A pesquisa está inserida no escopo de diversos projetos do programa Nature Based Solution (NBS – Solução Baseada na Natureza) do RCGI. Dentre eles, o projeto 53, que desenvolve sistemas agrícolas integrados, uma estratégia de criar em uma mesma área, uma variedade de produções, respeitando a sazonalidade de cada uma das culturas. Segundo Cherubin, essa estratégia aumenta a saúde do solo, o que favorece o sequestro de CO2 . E estudos como esse auxiliam no conhecimento sobre a Caatinga para que, no futuro, seja possível definir quais as melhores estratégias e arranjos de sistemas agrícolas integrados para o bioma.

Sobre o RCGI

O Centro de Pesquisa e Inovação em Gases de Efeito Estufa (RCGI) é um Centro de Pesquisa em Engenharia, criado em 2015, com financiamento da FAPESP e de empresas por meio dos recursos previstos na cláusula de P,D&I da Agência Nacional do Petróleo, Gás Natural e Biocombustíveis (ANP) dos contratos de exploração e comercialização de petróleo e gás.

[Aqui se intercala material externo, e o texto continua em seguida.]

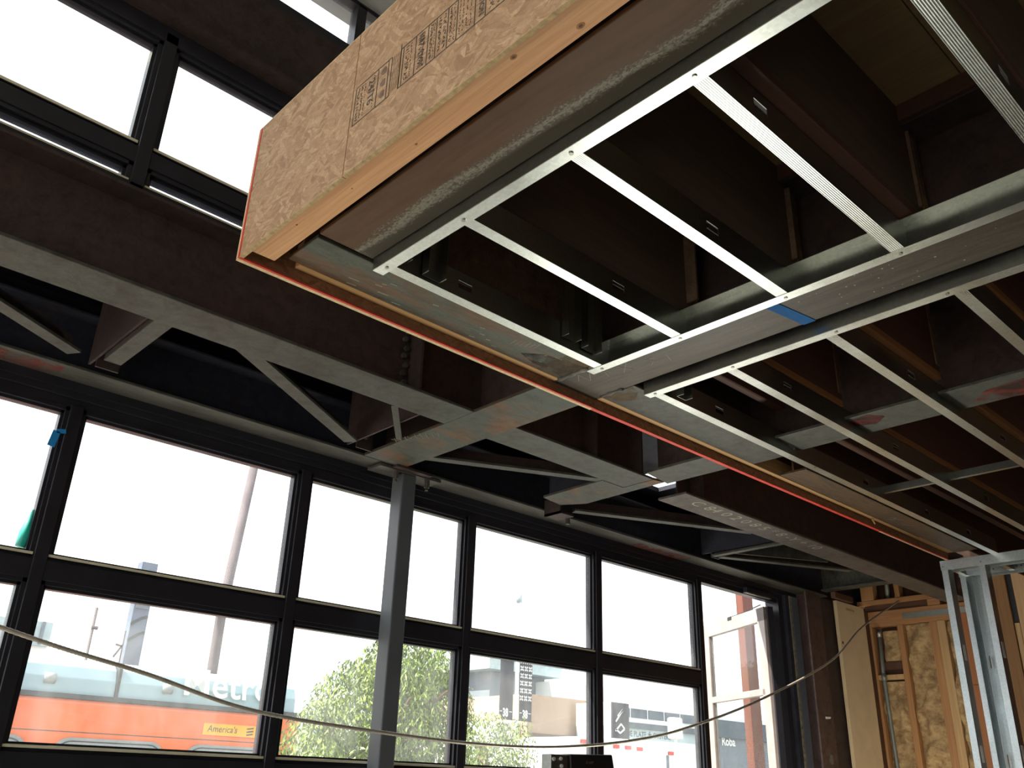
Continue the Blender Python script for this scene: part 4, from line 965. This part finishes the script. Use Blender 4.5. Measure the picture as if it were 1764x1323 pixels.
while x > -5.2:
    if True:
        fr_ = MB().prism([(a, BY - 0.025, c) for a, c in rrect(x, x + 1.27, -0.62, 0.335, 0.19)], (0, 0.03, 0)).build('window_rim', 'bus_rim', bus)
        MB().prism([(a, BY - 0.03, c) for a, c in rrect(x + 0.03, x + 1.24, -0.59, 0.305, 0.17)], (0, 0.006, 0)).build('gasket_line', 'bus_dark', fr_)
        MB().prism([(a, BY - 0.034, c) for a, c in rrect(x + 0.045, x + 1.225, -0.575, 0.29, 0.16)], (0, 0.006, 0)).build('window_frame', 'bus_rim', fr_)
        MB().prism([(a, BY - 0.04, c) for a, c in rrect(x + 0.13, x + 1.14, -0.50, 0.215, 0.10)], (0, 0.008, 0)).build('window_glass', 'bus_glass', fr_)
    x -= 1.51
text('fairing_lettering', 'Metro', 0.46, (4.865, BY + 0.03, 0.875), (1, 0, 0), (0, 0.2, 0.98), 'white', bus, 0.045, 0.006, squeeze=1.05)
MB().box(5.215, 6.25, BY - 0.012, BY, 0.448, 0.582).build('advert_panel', 'sign_yellow', bus)
text('advert_lettering', "America's", 0.108, (5.265, BY - 0.012, 0.487), (1, 0, 0), (0.12, 0, 1), 'sign_ink', bus, 0.002, 0.0, squeeze=0.92)
MB().strokes([[(0, 0.07), (0.09, 0.085)], [(0.0, 0.035), (0.09, 0.05)], [(0, 0.0), (0.09, 0.015)]], (5.79, BY - 0.012, 0.472), (1, 0, 0), (0, 0, 1), 0.016, 0.002).build('advert_emblem', 'sign_ink', bus)
text('advert_lettering', 'B', 0.108, (5.945, BY - 0.012, 0.487), (1, 0, 0), (0.12, 0, 1), 'sign_ink', bus, 0.002, 0.001)
for x in (-3.8, 4.2):
    for yy in (BY - 0.01,): MB().tube([(x, yy, -1.62), (x, yy + 0.3, -1.62)], 0.48, 20).build('wheel', 'black', bus)

# trees with drooping foliage
def tree(cx, cy, blobs, n, label, trunk_h, leafmat, seed):
    t = thing('willow_tree', (cx, cy, ZS + 0.12), label, 'tree')
    rnd = random.Random(seed)
    MB().tube([(cx, cy, ZS + 0.1), (cx + 0.05, cy, -0.9), (cx - 0.05, cy + 0.05, trunk_h)], [0.12, 0.1, 0.06], 10).build('trunk', 'bark', t, smooth=True)
    for k in range(7 if trunk_h > 0.7 else 2):
        a = k * 0.9; r = 0.5 + 0.3 * rnd.random()
        MB().tube([(cx, cy, -0.75 + 0.12 * k), (cx + r * 0.6 * math.cos(a), cy + r * 0.5 * math.sin(a), -0.2 + 0.15 * k), (cx + r * 1.1 * math.cos(a), cy + r * math.sin(a), 0.0 + 0.16 * k)], [0.05, 0.03, 0.012], 6).build('branch', 'bark', t, smooth=True)
    b = MB(); b2 = MB()
    tot = sum(r[3] * r[4] * r[5] for r in blobs)
    for (bx_, by, bz, rx, ry, rz) in blobs:
        for _ in range(int(n * rx * ry * rz / tot)):
            while True:
                q = Vector((rnd.uniform(-1, 1), rnd.uniform(-1, 1), rnd.uniform(-1, 1)))
                if q.length < 1 and q.length > 0.25 * rnd.random(): break
            p = Vector((bx_ + q.x * rx, by + q.y * ry, bz + q.z * rz))
            L = rnd.uniform(0.045, 0.09); w = rnd.uniform(0.007, 0.012); T_ = b if rnd.random() < 0.62 else b2
            d = Vector((rnd.uniform(-0.55, 0.55), rnd.uniform(-0.55, 0.55), rnd.uniform(-1.0, -0.15))).normalized()
            s_ = d.cross(Vector((rnd.uniform(-1, 1), rnd.uniform(-1, 1), rnd.uniform(-1, 1)))).normalized() * w
            i = len(T_.v)
            T_.v += [tuple(p), tuple(p + d * L * 0.5 + s_), tuple(p + d * L), tuple(p + d * L * 0.5 - s_)]
            T_.f.append((i, i + 1, i + 2, i + 3))
    tag(b.build('foliage', leafmat, t), kind='stuff'); tag(b2.build('foliage', 'leaf2', t), kind='stuff')
    return t
tree(6.1, 8.5, [(5.95, 8.5, 0.55, 0.8, 0.7, 0.75), (5.35, 8.4, 0.15, 0.55, 0.5, 0.65), (6.75, 8.6, 0.55, 0.55, 0.6, 0.95), (6.2, 8.4, -0.25, 1.0, 0.7, 0.6), (6.3, 8.5, 1.1, 0.6, 0.5, 0.5)], 40000,
     'bright green willow like street tree behind the storefront column', 0.9, 'leaf', 1)
tree(8.35, 9.3, [(8.3, 9.3, 0.15, 0.6, 0.5, 0.75), (8.6, 9.3, -0.35, 0.75, 0.6, 0.5), (8.9, 9.3, 0.25, 0.25, 0.3, 0.65), (7.9, 9.3, -0.3, 0.6, 0.5, 0.6)], 15000, 'thinner green street tree in front of the tan building', 0.5, 'leaf', 2)

# poles and far roofs on the left
po = thing('utility_pole', (7.6, 16, ZS), 'tall dark utility pole with small crossarm beyond the bus', 'pole')
MB().tube([(7.58, 16, ZS), (7.58, 16, 2.8), (7.78, 16, 5.8)], [0.10, 0.095, 0.085], 10).build('shaft', 'pole', po, smooth=True)
MB().bar((7.28, 15.95, 2.78), (7.72, 15.95, 2.86), 0.06, 0.08).build('crossarm', 'pole', po)
MB().tube([(7.32, 15.95, 2.8), (7.32, 15.95, 2.72)], 0.05, 8).build('insulator', 'pole', po)
py_ = thing('sign_pylon', (6.1, 16, ZS), 'blue grey sign pylon with dark curved bands beyond the bus', 'sign')
MB().box(5.96, 6.24, 16, 16.2, ZS, 3.43).build('pylon_body', 'pylon', py_)
for zc in (2.05, 2.32):
    MB().strokes([[(0.0 + 0.27 * k / 8, 0.02 + 0.16 * math.sin(k / 8 * 1.4)) for k in range(9)]], (5.965, 16, zc), (1, 0, 0), (0, 0, 1), 0.05, 0.01).build('curved_band', 'bus_dark', py_)
MB().box(5.99, 6.21, 15.98, 16.0, 2.62, 3.3).build('pale_panel', 'bldg_grey', py_)
lp = thing('lamp_post', (5.35, 16, ZS), 'thin broken looking grey mast left of the sign pylon', 'pole')
MB().tube([(5.34, 16, ZS), (5.35, 16, 2.53)], 0.025, 8).build('shaft', 'pole', lp, smooth=True)
MB().tube([(5.32, 15.97, 2.2), (5.42, 15.97, 2.2)], 0.03, 8).build('clamp', 'pole', lp)
an = thing('roof_antenna', (5.86, 15.5, 1.5), 'small grey antenna with bent arms on the far roof', 'antenna')
MB().tube([(5.70, 15.5, 0.6), (5.72, 15.5, 2.15)], 0.012, 6).build('mast', 'pole', an)
MB().bar((5.60, 15.5, 1.72), (5.72, 15.5, 1.93), 0.02, 0.03).build('arm', 'pole', an); MB().bar((5.60, 15.5, 1.92), (5.72, 15.5, 1.90), 0.02, 0.03).build('arm', 'pole', an)
co = thing('rooftop_screen', (5.5, 26, ZS), 'pale grey ribbed rooftop screen at the far left', 'building')
MB().box(3.5, 7.65, 26, 30, ZS, 2.95).build('wall', 'white', co)
MB().box(3.5, 7.65, 25.9, 26, 2.95, 3.55).build('screen_wall', 'pale_blue', co)
for k in range(14): MB().box(3.6 + k * 0.29, 3.68 + k * 0.29, 25.85, 25.9, 2.98, 3.55).build('rib', 'bldg_grey', co)

# buildings at the right of the street
tb = thing('tan_building', (21, 22, ZS), 'tan stucco building with flat roof behind the striped banner', 'building')
MB().box(19.45, 23.2, 20, 25, ZS, 2.50).build('wall', 'stucco', tb)
MB().box(22.0, 23.2, 19.85, 25, ZS, 2.42).build('bay_wall', 'stucco', tb)
MB().box(19.45, 22.0, 19.9, 20, 1.33, 1.42).build('band_course', 'old_wood', tb)
MB().box(18.5, 19.45, 20.3, 24, ZS, 1.68).build('side_wall', 'white', tb)
text('red_sign_lettering', 'WHOLE', 0.26, (19.62, 20, 0.65), (1, 0, 0), (0, 0, 1), 'red_lamp', tb, 0.01, 0.012, squeeze=0.72)
db = thing('grey_building', (24, 27, ZS), 'blue grey building with overhanging roof behind the tan one', 'building')
MB().box(24.2, 27.2, 27, 32, ZS, 4.05).build('wall', 'bldg_grey', db)
MB().box(23.6, 27.6, 26.4, 32, 4.05, 4.55).build('roof_slab', 'pale_blue', db)
MB().box(26.7, 29.8, 25.8, 27, ZS, 3.85).build('white_annex', 'white', db)
bp = thing('banner_pole', (19.0, 19.6, ZS), 'pale street lamp pole carrying two black banners', 'pole')
MB().tube([(18.62, 19.6, ZS), (18.62, 19.6, 5.2)], 0.055, 10).build('shaft', 'white', bp, smooth=True)
MB().tube([(18.62, 19.6, 5.0), (18.62, 19.6, 5.35)], 0.09, 10).build('lamp_head', 'pale_blue', bp, smooth=True)
for zc in (1.70, 3.42): MB().tube([(17.85, 19.6, zc), (19.25, 19.6, zc)], 0.015, 6).build('arm', 'pole', bp)
def banner(x0, x1, z0, z1, label, full):
    t = thing('street_banner', ((x0 + x1) / 2, 19.58, z0), label, 'banner')
    MB().box(x0, x1, 19.57, 19.58, z0, z1).build('cloth', 'banner', t)
    rows_ = int((z1 - z0 - 0.45) / 0.205)
    if full:
        for r in range(rows_):
            for c in range(3):
                cx = x0 + (x1 - x0) * (c + 0.5) / 3; cz = z1 - 0.12 - r * 0.205
                if cz < z0 + 0.42: continue
                MB().strokes([[(-0.055, -0.06), (0.055, 0.06)], [(-0.055, 0.06), (0.055, -0.06)]], (cx, 19.57, cz), (1, 0, 0), (0, 0, 1), 0.042, 0.004).build('cross_mark', 'white', t)
    text('banner_lettering', '38', 0.30, (x0 + 0.13, 19.57, z0 + 0.09), (1, 0, 0), (0, 0, 1), 'white', t, 0.004, 0.012, squeeze=0.7)
    MB().strokes([[(0, 0), (0.09, 0)], [(x1 - x0 - 0.16, 0), (x1 - x0 - 0.05, 0)]], (x0 + 0.02, 19.57, z0 + 0.22), (1, 0, 0), (0, 0, 1), 0.02, 0.004).build('banner_dash', 'white', t)
banner(18.70, 19.20, 1.68, 3.45, 'black street banner with rows of white crosses and 38', True)
banner(17.93, 18.45, 1.68, 3.40, 'black street banner half hidden by the thinner tree', False)

sh = thing('restaurant_building', (24, 19.5, ZS), 'pale blue restaurant front with dark window band and lettering', 'building')
MB().box(21.35, 30, 18, 19.8, ZS, 1.70).build('wall', 'pale_blue', sh)
MB().box(21.35, 30, 18.4, 19.8, 1.70, 2.36).build('upper_wall', 'white', sh)
for k in range(6): MB().box(21.45 + k * 0.82, 22.19 + k * 0.82, 18.37, 18.4, 1.98, 2.24).build('window', 'brand_blue', sh)
MB().box(21.35, 30, 17.9, 18.05, 1.64, 1.80).build('awning_band', 'brand_blue', sh)
text('fascia_lettering', 'BLUE PLATE \u2605 OYSTERE', 0.215, (21.05 + 0.3, 18, 1.42), (1, 0, 0), (0, 0, 1), 'brand_blue', sh, 0.006, 0.004, squeeze=0.98)
MB().box(20.60, 21.33, 17.7, 17.76, 1.25, 2.27).build('hanging_sign', 'banner', sh)
MB().strokes([[(0.1, 0.15), (0.35, 0.35), (0.5, 0.22), (0.3, 0.1), (0.12, 0.2)], [(0.12, 0.4), (0.45, 0.75), (0.2, 0.55)]], (20.62, 17.7, 1.35), (1, 0, 0), (0, 0, 1), 0.05, 0.005).build('sign_emblem', 'white', sh)
MB().box(21.35, 30, 17.95, 18.0, ZS, 1.35).build('white_lower_wall', 'white', sh)
rb = thing('corner_shop', (27, 19, ZS), 'corner shop with dark blue fascia and white lettering', 'building')
MB().box(25.1, 34, 17.4, 17.8, 1.58, 2.10).build('fascia', 'brand_blue', rb)
MB().box(25.1, 34, 17.5, 17.9, ZS, 1.58).build('wall', 'bldg_grey', rb)
text('shop_lettering', 'Roba', 0.36, (25.58, 17.5, 1.36), (1, 0, 0), (0, 0, 1), 'white', rb, 0.02, 0.01, squeeze=1.0)
rp = thing('red_post', (9.45, 6, ZS), 'reddish brown wood post outside the open sash', 'post')
MB().box(9.40, 9.62, 6, 6.1, ZS + 0.12, 3.2).build('shaft', 'red_wood', rp, 0.01)
tk = thing('delivery_truck', (16, 14, ZS), 'white delivery truck with small red marker lamps', 'truck')
MB().box(14.55, 17.9, 13, 15.2, -1.5, 0.96).build('cargo_box', 'white', tk, 0.05)
MB().prism([(13.1, 13.05, -1.5), (13.25, 13.05, 0.45), (13.75, 13.05, 0.62), (14.0, 13.05, 0.93), (14.5, 13.05, 0.95), (14.5, 13.05, -1.5)], (0, 2.0, 0)).build('cab', 'white', tk, 0.03)
for x, z in ((15.22, 0.80), (15.60, 0.795), (15.98, 0.785), (14.28, 0.85), (17.05, 0.745)):
    MB().box(x - 0.085, x + 0.085, 12.97, 13.06 if x < 14.5 else 13.0, z - 0.035, z + 0.035).build('marker_lamp', 'red_lamp', tk)
MB().box(16.70, 17.02, 12.6, 12.8, 1.02, 1.46).build('mirror', 'white', tk, 0.04); MB().tube([(16.86, 12.7, 0.9), (16.86, 12.7, 1.1)], 0.03, 8).build('mirror_arm', 'white', tk)
MB().box(16.9, 16.97, 12.98, 13.0, 0.2, 0.7).build('vent_slot', 'bldg_grey', tk)
for x in (13.8, 17.0): MB().tube([(x, 12.97, -1.6), (x, 13.3, -1.6)], 0.48, 18).build('wheel', 'black', tk)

Atualmente estão em atividade 57 projetos de pesquisa ativos (em um histórico de 110), ancorados em oito programas: NBS (Nature Based Solution); CCU (Carbon Capture and Utilization); BECCS (Bioenergy with Carbon Capture and Storage); GHG (Greenhouse Gases), Advocacy, InnovaPower, Decarbonization e Centre 2 Centre (projetos em colaboração direta com centros de pesquisa dos Estados Unidos). O RCGI, que conta com cerca de 600 pesquisadores, mantém colaborações com diversas instituições, como Oxford, Imperial College, Princenton e o National Renewable Energy Laboratory (NREL).